Federal labor law has long tolerated rough words in picket lines, but a federal judge once considered a prospective Obama Supreme Court appointee is asking regulators to crack down on "racial and misogynistic epithets."
A three-judge panel at the Washington, D.C., Circuit Court of Appeals unanimously upheld a National Labor Relations Board ruling that a telecommunications company violated the rights of several striking workers whom it suspended during a 2012 strike, while reversing the board regarding the appeal of a fired worker, who intentionally drove slowly and boxed in her non-striking co-workers.
Judge Patricia Ann Millett, writing for the court, found that Consolidated Communications was wrong to suspend two workers, one of whom "gave [a co-worker] the middle finger and uttered its associated obscenity," because they "were not the type of seriously coercive or intimidating behavior that forfeits a worker’s protection." It also cleared another male worker who was punished for grabbing his crotch as a female co-worker walked past and later striking her side view mirror because the there was no evidence that he touched her car.
Judge Millett, who was appointed to the appeals court after Sen. Harry Reid (D., Nev.) pushed through the nuclear option in 2013 and was considered a potential replacement for Justice Antonin Scalia, took the rare step to also pen a concurrence along with her opinion.

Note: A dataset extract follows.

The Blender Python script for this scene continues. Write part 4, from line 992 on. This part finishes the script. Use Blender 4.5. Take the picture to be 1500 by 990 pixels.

In it, she called on the NLRB and other labor regulators to eliminate any insults directed at workers or managers that are insulting to women and minorities. She pointed to past cases in which a male worker called a female co-worker a "whore" for supporting management as an example of the conduct the board must no longer tolerate.
"Subjecting co-workers and others to abusive treatment that is targeted to their gender, race, or ethnicity is not and should not be a natural byproduct of contentious labor disputes, and it certainly should not be accepted by an arm of the federal government," she said. "It is 2016, and ‘boys will be boys’ should be just as forbidden on the picket line as it is on the assembly line."
American labor law has long tolerated heated words and insults on both sides of a picket line, in order to accommodate the tense environment of a labor dispute.
"Impulsive behavior on the picket line is to be expected especially when directed against nonstriking employees or strike breakers," the court ruled in Montgomery Ward v. NLRB (1967). Judge Millett said that rough and tumble words and "conduct designed to humiliate" should still be tolerated as long as they are inoffensive to women and minorities.
"While the law properly understands that rough words and strong feelings can arise in the tense and acrimonious world of workplace strikes, targeting others for sexual or racial degradation is categorically different," she said. "The sexually and racially disparaging conduct that Board decisions have winked away encapsulates the very types of demeaning and degrading messages that for too much of our history have trapped women and minorities in a second-class workplace status."
The board, Judge Millett said, must take more than established labor law precedent into consideration when assessing what constitutes coercive and intimidating behavior. She urged the NLRB to weigh the "dark history" of sexism and racism in all its considerations and scolded the board for turning a blind eye to the "enduring effects" of a labor dispute that features such insults.
"The problem is that the Board’s decisions seem in too many cases to answer that question from the perpetrator’s perspective, oblivious to the dark history such words and actions have had in the workplace (and elsewhere)," she said. "Nor do the Board’s decisions grapple with the enduring effects in the workplace of such noxious language and behavior."
The NLRB did not respond to request for comment.